What’s happening in Libya?

  • Renewed clashes between rival administrations in Libya last week have spooked the oil market. Escalating tensions could disrupt Libya’s oil production and exports in the coming weeks. Libya has been trying to keep production levels at around 1.0mbpd, but around 200-300kbpd could come under risk if tensions continue to mount, which could see OPEC production falling even further than earlier anticipated.

What next from OPEC?

  • OPEC and non-OPEC allies will next be meeting in June to decide the future of these production cuts. Member countries should have more information by then on the prevailing situation in Venezuela, as well as the decision by US President Donald Trump on whether to extend the Iran waivers or not.
  • If supply tightens further from the countries above, OPEC may consider loosening the tap somewhat in 2H19, especially given the evident spare capacity that Saudi has (ramp-up and pare-down of 1.0mmbpd production within a few months) to ensure that there is no oil price shock. President Trump will also surely be using his Twitter diplomacy and otherwise exerting pressure on OPEC to ensure oil prices don’t overheat too far beyond US$70/bbl levels, so the next OPEC meeting will be interesting.

US shale oil production growth slow YTD in 2019, as expected.

  • US oil production was up to around 12.0mmbpd by the end of 2018, and 2018 average of 10.9mmbpd was about 1.5mmbpd higher than the 2017 average.
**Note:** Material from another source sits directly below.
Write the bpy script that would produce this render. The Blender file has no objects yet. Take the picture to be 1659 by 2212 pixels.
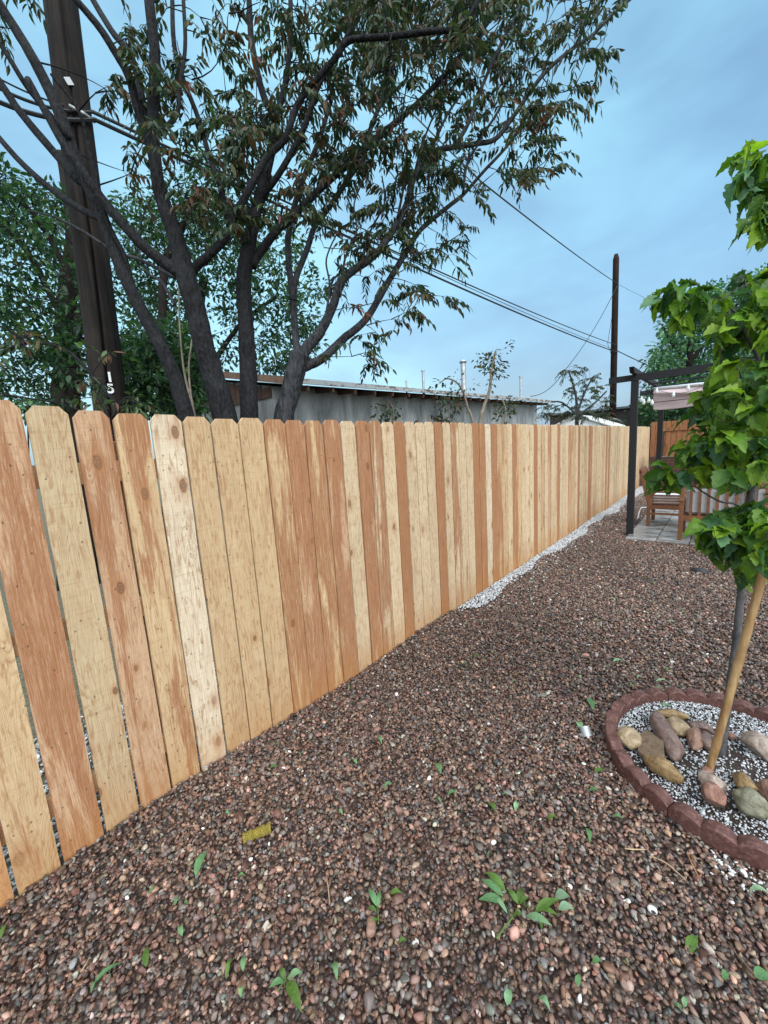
import bpy, bmesh, math, random
import numpy as np
from mathutils import Vector, Matrix, Euler

# ------------------------------------------------------------------ camera
# solved from the fence's pickets: focal 859 at a picture width of 1659
W_, H_, F_ = 1659.0, 2212.0, 859.17
YAW, PIT, ROL = 0.712229, 0.155098, -0.0622646
CAM = np.array([1.979, 0.0, 1.621])
sc = bpy.context.scene
col = sc.collection
def _basis(yaw, pit, rol):
    cy, sy, cp, sp = math.cos(yaw), math.sin(yaw), math.cos(pit), math.sin(pit)
    f = np.array([-sy*cp, cy*cp, -sp]); r = np.array([cy, sy, 0.0]); u = np.cross(r, f)
    cr, sr = math.cos(rol), math.sin(rol)
    return cr*r+sr*u, -sr*r+cr*u, f
CR, CU, CF = _basis(YAW, PIT, ROL)
cam_d = bpy.data.cameras.new('camera'); cam = bpy.data.objects.new('camera', cam_d); col.objects.link(cam)
cam_d.sensor_fit = 'HORIZONTAL'; cam_d.sensor_width = 36.0; cam_d.lens = 36.0*F_/W_
cam_d.clip_start = 0.05; cam_d.clip_end = 2000
M = Matrix(((CR[0], CU[0], -CF[0], CAM[0]), (CR[1], CU[1], -CF[1], CAM[1]), (CR[2], CU[2], -CF[2], CAM[2]), (0, 0, 0, 1)))
cam.matrix_world = M
sc.camera = cam
# ------------------------------------------------------------------ light
SUN_DIR = Vector((0.62, -0.42, 0.80)).normalized()
sun_el = math.asin(SUN_DIR.z); sun_az = math.atan2(SUN_DIR.x, SUN_DIR.y)
world = bpy.data.worlds.new('World'); sc.world = world; world.use_nodes = True
wt = world.node_tree; wt.nodes.clear()
def wn(t, **k):
    n = wt.nodes.new(t)
    for a, b in k.items(): setattr(n, a, b)
    return n
sky = wn('ShaderNodeTexSky', sky_type='NISHITA', sun_disc=False, sun_elevation=sun_el, sun_rotation=sun_az, air_density=1.5, dust_density=2.0)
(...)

Permian Basin production averaged 3.3mmbpd in 2018, up 0.9mmbpd y-o-y, and cementing its position as the leading growth engine for US shale.
  • However, as expected, after the breakneck speed of production growth in the US in 2H-2018 things have slowed down YTD in 2019, with production inching up to 12.1mmbpd. This is due to infrastructure bottlenecks in the Permian region, as well as muted capex plans at the start of the year following the steep decline in oil prices at end-2018.
  • US onshore rig count has taken a breather since November 2018, and since the beginning of 2019, onshore rig count had fallen by 76 rigs, before the surprise addition of 20 rigs in last week’s survey.

What next from Trump?

  • President Trump, clearly wary of US pump prices increasing ahead of spring and summer driving season, has been Tweeting intermittently about oil prices getting too high and accusing the OPEC of inaction.
  • With the Iran sanctions’ waiver deadline coming up in early May, Trump’s hands may be tied in terms of decision making. If he lets the waivers expire, there could be further unpopular spike in oil prices; we believe he could opt for some middle path in adjusting the waivers, and ensure more stability in oil prices.